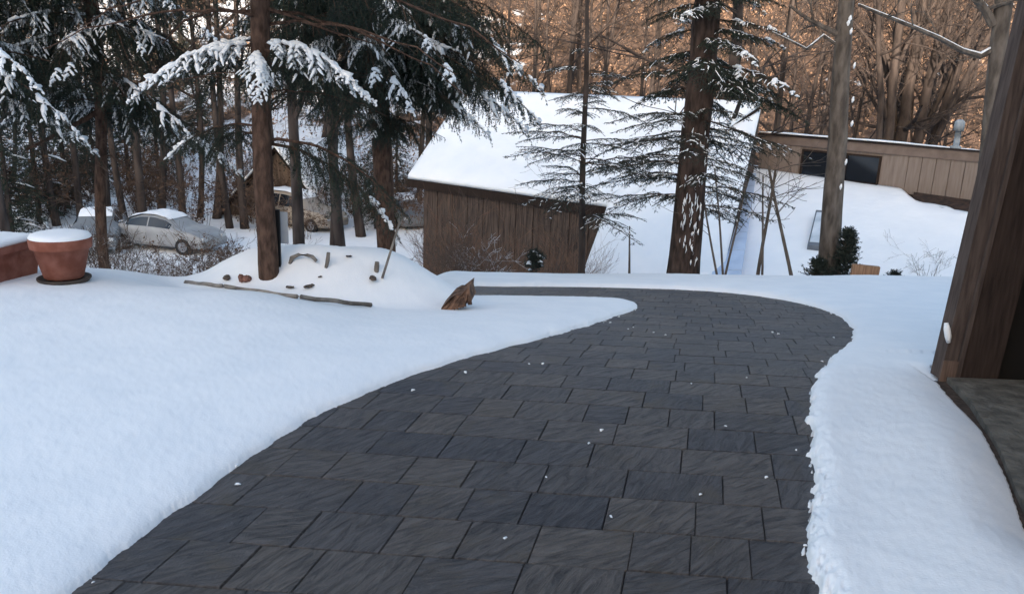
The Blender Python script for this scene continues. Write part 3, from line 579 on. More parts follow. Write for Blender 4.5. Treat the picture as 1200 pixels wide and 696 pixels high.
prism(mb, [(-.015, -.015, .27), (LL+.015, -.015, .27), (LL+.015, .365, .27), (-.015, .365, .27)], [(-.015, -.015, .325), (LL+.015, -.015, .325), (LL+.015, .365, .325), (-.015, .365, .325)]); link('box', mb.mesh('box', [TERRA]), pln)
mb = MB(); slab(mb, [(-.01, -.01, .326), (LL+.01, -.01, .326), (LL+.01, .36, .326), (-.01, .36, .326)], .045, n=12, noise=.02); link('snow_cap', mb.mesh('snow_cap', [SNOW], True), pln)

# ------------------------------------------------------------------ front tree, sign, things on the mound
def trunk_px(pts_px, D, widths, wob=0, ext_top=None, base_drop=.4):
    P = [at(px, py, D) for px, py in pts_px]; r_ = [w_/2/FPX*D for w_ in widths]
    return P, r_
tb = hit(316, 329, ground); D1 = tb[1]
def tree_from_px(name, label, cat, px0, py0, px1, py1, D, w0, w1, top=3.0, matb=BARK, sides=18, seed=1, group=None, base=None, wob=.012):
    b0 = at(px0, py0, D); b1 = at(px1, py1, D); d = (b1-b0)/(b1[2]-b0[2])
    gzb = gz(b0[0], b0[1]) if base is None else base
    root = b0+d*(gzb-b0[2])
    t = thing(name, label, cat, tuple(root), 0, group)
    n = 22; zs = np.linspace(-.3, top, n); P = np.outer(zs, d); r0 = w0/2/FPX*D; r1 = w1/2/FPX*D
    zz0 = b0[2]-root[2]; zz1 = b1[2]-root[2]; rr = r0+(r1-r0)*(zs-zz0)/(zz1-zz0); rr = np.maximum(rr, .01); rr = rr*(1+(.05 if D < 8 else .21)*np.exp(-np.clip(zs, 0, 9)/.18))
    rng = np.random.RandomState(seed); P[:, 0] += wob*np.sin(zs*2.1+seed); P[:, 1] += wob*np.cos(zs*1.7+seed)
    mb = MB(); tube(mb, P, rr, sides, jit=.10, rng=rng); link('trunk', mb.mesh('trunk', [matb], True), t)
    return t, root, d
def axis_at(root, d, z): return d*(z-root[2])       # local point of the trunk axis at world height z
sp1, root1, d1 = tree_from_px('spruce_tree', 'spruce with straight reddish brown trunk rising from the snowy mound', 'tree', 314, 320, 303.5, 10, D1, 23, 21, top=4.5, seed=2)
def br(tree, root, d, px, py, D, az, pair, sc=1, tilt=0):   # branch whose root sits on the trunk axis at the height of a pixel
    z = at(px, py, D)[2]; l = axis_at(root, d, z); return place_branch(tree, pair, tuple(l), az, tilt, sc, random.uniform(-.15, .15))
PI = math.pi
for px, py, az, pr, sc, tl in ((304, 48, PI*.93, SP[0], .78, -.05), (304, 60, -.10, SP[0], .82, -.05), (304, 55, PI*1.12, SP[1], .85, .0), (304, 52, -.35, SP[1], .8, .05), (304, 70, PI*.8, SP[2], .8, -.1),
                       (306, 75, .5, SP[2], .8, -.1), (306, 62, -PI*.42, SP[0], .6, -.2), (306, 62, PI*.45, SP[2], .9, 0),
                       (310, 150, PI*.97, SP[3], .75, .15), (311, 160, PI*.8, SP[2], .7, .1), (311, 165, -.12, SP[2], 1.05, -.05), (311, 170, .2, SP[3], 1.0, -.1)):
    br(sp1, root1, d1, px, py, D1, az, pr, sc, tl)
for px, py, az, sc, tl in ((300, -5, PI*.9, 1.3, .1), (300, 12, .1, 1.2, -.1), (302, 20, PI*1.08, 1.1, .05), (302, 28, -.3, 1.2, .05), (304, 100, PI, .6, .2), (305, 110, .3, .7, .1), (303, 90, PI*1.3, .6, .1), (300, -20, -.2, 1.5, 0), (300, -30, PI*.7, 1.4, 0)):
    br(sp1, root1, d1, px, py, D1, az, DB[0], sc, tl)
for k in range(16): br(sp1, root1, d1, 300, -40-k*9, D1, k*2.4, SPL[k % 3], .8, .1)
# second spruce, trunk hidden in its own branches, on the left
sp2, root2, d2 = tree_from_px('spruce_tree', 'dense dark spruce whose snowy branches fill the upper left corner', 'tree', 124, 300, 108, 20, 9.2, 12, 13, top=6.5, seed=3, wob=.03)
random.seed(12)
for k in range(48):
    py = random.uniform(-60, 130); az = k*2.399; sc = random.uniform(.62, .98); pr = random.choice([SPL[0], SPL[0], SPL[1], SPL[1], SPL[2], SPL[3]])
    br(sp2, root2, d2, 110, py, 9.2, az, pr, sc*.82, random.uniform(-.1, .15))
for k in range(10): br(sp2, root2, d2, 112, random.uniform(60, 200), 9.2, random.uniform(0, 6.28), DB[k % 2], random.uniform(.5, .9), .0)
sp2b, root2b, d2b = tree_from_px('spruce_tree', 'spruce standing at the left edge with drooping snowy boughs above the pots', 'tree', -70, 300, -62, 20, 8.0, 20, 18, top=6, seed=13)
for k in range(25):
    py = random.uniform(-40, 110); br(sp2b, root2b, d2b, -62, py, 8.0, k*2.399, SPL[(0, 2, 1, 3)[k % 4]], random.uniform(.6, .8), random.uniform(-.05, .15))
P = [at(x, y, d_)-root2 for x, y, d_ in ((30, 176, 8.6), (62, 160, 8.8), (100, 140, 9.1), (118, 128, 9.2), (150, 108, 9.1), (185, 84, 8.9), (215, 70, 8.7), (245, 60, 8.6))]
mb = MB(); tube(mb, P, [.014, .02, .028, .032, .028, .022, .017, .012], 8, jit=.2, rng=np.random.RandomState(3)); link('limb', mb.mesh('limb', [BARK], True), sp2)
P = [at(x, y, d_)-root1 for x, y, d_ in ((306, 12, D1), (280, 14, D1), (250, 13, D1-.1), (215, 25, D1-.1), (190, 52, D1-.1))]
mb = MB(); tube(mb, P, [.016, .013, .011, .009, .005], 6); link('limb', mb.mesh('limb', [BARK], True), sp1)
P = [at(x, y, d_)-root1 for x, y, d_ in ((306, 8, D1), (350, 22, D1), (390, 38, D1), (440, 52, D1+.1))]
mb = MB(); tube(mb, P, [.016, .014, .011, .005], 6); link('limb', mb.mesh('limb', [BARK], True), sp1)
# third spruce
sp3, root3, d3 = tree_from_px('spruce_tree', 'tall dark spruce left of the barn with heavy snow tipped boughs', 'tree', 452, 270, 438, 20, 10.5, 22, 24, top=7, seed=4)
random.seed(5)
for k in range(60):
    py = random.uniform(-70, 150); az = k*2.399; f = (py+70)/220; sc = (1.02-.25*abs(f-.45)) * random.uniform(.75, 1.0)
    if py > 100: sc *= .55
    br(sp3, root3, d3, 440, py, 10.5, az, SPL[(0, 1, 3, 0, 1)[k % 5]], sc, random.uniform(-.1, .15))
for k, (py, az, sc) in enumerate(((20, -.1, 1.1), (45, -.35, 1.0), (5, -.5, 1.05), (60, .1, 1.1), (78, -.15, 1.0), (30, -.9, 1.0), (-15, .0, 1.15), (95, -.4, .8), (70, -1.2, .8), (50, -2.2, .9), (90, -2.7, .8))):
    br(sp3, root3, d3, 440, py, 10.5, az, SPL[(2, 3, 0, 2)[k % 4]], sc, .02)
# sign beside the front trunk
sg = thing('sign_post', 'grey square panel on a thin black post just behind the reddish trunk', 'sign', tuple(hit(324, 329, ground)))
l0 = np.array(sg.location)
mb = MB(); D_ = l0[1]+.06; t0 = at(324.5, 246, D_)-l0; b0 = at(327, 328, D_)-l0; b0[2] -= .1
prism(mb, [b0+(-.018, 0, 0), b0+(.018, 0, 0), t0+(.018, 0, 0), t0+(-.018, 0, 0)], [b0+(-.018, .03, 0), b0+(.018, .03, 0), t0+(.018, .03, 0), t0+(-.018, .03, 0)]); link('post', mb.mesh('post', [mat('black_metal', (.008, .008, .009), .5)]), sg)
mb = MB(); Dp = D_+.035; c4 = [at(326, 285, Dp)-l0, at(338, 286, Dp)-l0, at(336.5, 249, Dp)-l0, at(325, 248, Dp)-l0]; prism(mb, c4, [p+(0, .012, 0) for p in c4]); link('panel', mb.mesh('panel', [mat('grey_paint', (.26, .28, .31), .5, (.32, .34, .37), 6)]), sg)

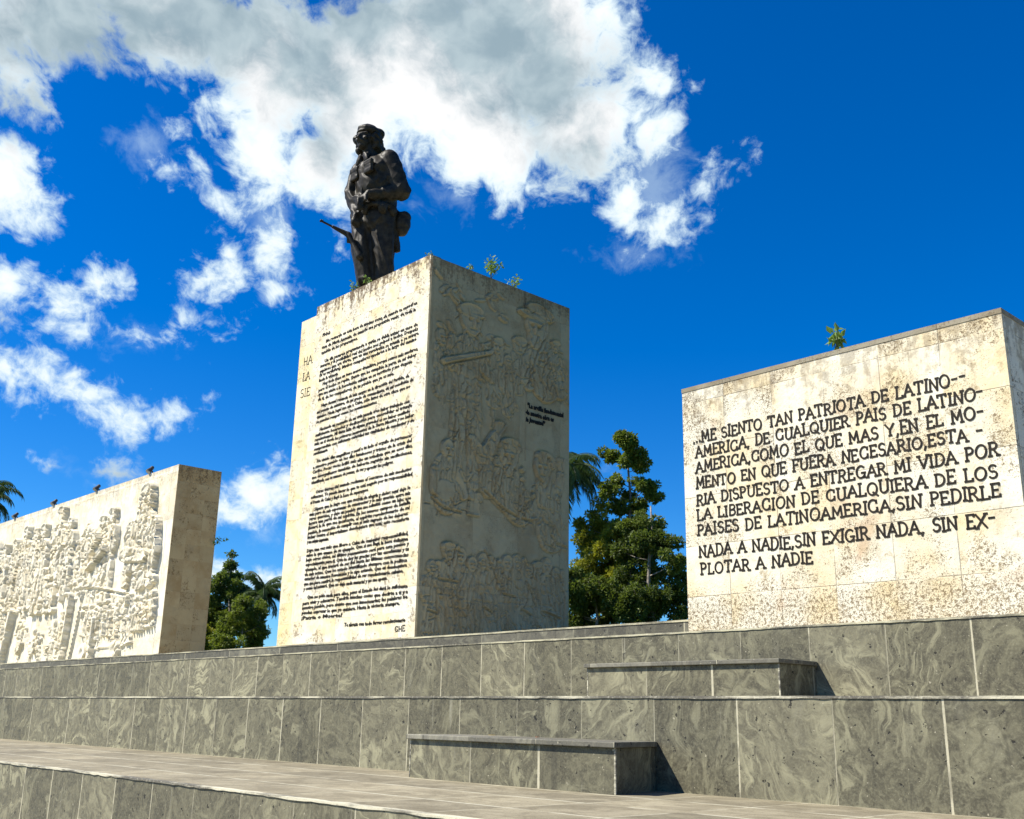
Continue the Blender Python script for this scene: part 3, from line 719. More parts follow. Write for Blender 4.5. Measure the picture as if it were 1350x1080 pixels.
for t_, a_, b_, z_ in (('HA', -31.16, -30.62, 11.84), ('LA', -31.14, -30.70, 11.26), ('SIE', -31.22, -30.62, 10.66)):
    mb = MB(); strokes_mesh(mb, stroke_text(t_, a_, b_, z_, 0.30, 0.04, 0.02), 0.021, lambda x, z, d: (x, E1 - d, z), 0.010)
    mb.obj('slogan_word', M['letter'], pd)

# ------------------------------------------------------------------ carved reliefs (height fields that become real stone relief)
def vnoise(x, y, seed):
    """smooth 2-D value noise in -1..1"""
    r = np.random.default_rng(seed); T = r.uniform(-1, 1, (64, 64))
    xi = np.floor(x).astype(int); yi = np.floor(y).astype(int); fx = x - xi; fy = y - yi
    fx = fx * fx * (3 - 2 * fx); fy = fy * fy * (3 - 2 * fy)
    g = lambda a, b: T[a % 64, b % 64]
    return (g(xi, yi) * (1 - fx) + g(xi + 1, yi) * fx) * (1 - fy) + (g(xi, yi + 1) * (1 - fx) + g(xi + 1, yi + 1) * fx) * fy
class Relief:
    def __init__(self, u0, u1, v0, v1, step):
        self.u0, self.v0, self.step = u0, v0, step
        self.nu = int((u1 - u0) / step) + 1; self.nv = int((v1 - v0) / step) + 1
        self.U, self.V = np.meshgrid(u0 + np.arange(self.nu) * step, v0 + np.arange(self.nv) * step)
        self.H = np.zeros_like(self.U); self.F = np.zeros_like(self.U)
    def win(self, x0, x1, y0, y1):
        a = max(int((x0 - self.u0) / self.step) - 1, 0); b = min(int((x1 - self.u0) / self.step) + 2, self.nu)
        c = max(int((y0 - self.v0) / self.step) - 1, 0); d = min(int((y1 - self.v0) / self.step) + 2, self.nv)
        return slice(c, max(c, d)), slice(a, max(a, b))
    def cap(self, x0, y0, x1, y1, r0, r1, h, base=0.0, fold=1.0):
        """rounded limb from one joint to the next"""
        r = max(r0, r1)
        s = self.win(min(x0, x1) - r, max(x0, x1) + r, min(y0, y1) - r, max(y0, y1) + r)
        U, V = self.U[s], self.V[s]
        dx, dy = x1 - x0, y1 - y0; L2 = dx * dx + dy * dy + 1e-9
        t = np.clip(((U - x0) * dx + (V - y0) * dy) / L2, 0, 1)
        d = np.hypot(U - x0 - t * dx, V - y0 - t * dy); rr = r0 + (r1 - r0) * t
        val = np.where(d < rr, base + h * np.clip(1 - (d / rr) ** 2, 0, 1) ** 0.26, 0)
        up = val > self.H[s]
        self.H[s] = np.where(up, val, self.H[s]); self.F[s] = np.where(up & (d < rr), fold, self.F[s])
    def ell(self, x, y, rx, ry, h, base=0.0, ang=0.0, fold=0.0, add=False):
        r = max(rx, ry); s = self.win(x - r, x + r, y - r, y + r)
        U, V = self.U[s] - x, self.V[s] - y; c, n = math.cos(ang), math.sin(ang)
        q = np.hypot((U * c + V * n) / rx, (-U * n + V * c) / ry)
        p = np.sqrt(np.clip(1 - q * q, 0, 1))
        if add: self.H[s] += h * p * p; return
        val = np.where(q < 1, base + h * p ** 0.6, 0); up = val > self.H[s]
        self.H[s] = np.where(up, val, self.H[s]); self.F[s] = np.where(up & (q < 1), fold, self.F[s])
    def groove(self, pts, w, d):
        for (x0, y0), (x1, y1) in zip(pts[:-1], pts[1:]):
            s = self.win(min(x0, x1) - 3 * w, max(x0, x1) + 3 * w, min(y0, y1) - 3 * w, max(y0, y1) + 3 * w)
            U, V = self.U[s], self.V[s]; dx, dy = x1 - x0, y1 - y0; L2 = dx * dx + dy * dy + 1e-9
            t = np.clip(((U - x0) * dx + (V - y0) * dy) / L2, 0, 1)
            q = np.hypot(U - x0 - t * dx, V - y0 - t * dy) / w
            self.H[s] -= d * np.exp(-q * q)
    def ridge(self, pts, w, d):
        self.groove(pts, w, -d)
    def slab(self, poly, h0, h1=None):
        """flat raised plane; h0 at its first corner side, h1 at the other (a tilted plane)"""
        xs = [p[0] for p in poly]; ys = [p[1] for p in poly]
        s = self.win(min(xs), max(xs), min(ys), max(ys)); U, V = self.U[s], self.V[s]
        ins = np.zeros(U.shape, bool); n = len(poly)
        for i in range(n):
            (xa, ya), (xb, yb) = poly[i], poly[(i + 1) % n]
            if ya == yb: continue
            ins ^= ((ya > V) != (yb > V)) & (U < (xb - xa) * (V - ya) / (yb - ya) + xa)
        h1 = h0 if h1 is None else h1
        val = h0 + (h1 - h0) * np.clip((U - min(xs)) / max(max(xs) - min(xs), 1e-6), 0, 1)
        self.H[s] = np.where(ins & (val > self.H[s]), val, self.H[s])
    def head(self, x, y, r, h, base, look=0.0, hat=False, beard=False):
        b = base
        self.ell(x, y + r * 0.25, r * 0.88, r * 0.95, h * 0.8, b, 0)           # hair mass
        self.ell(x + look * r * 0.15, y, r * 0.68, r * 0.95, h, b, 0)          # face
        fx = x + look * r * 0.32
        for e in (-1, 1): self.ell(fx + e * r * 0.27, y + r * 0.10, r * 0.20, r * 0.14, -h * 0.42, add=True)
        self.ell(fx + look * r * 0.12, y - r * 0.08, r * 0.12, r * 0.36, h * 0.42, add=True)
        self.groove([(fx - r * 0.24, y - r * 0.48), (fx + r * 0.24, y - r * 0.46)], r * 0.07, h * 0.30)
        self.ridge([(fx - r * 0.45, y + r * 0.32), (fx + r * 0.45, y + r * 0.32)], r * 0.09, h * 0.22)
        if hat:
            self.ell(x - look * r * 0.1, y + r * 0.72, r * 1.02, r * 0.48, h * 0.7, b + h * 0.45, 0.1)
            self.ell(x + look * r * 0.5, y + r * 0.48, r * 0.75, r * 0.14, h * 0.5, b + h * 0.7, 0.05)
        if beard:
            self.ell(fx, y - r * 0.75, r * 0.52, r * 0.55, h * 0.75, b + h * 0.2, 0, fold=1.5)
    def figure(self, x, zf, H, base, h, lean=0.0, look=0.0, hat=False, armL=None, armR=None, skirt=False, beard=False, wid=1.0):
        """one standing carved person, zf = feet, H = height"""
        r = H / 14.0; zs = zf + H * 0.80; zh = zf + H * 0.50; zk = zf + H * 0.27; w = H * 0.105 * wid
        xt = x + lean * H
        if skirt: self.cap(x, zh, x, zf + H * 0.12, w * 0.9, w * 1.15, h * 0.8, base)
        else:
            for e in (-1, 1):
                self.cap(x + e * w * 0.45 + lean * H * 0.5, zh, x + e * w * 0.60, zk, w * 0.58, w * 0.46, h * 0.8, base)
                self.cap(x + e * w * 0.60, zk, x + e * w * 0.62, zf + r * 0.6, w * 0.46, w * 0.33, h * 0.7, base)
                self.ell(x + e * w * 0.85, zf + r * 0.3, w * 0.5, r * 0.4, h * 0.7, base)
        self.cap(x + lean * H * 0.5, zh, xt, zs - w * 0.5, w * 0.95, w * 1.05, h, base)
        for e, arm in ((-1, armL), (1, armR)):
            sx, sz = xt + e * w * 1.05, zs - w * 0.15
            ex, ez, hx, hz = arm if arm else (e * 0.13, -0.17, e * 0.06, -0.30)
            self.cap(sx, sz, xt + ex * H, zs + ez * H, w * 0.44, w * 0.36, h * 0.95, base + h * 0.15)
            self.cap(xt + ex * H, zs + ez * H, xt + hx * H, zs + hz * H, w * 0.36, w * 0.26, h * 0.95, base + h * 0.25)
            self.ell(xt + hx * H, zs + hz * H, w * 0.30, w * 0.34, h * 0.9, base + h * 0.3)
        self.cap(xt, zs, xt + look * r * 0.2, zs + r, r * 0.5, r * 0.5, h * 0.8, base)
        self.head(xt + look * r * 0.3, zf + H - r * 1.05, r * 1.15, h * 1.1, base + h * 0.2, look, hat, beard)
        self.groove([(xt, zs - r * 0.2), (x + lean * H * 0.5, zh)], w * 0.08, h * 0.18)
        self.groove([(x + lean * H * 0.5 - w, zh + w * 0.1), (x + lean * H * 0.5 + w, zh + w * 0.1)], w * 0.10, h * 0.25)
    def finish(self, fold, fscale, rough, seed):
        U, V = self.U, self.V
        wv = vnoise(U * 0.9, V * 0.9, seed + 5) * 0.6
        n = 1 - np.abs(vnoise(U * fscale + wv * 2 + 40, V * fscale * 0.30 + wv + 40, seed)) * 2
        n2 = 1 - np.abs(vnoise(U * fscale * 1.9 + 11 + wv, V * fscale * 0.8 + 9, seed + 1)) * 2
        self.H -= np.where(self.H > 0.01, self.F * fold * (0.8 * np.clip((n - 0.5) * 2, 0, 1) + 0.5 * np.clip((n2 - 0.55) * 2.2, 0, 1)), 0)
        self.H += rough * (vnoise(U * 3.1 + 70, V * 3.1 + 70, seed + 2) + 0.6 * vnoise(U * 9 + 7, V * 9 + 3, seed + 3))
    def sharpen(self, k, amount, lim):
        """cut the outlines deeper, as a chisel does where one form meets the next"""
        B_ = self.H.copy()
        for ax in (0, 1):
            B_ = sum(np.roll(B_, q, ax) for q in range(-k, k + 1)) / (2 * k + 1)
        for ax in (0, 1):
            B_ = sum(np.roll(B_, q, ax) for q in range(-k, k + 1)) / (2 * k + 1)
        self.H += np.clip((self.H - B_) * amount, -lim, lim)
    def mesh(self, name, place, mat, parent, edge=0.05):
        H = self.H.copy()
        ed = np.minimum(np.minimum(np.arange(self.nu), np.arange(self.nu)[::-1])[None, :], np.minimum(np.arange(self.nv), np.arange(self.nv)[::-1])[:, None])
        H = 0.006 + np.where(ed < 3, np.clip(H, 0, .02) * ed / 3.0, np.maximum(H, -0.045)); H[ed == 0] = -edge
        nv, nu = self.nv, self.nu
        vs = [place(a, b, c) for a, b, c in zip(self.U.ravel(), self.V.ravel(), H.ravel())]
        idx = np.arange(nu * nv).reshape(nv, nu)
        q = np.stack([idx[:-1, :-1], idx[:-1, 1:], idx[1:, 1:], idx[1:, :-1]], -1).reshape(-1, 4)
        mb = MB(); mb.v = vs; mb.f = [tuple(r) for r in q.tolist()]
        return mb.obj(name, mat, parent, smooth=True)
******
▸ Problem details:
Repeat the lines exactly as they stand, from the opening line of the data through the line with "[SNOW], True), pln)". Pictures stay out of the copy.

▸ Exercise solution:
The Blender Python script for this scene continues. Write part 3, from line 579 on. More parts follow. Write for Blender 4.5. Treat the picture as 1200 pixels wide and 696 pixels high.
prism(mb, [(-.015, -.015, .27), (LL+.015, -.015, .27), (LL+.015, .365, .27), (-.015, .365, .27)], [(-.015, -.015, .325), (LL+.015, -.015, .325), (LL+.015, .365, .325), (-.015, .365, .325)]); link('box', mb.mesh('box', [TERRA]), pln)
mb = MB(); slab(mb, [(-.01, -.01, .326), (LL+.01, -.01, .326), (LL+.01, .36, .326), (-.01, .36, .326)], .045, n=12, noise=.02); link('snow_cap', mb.mesh('snow_cap', [SNOW], True), pln)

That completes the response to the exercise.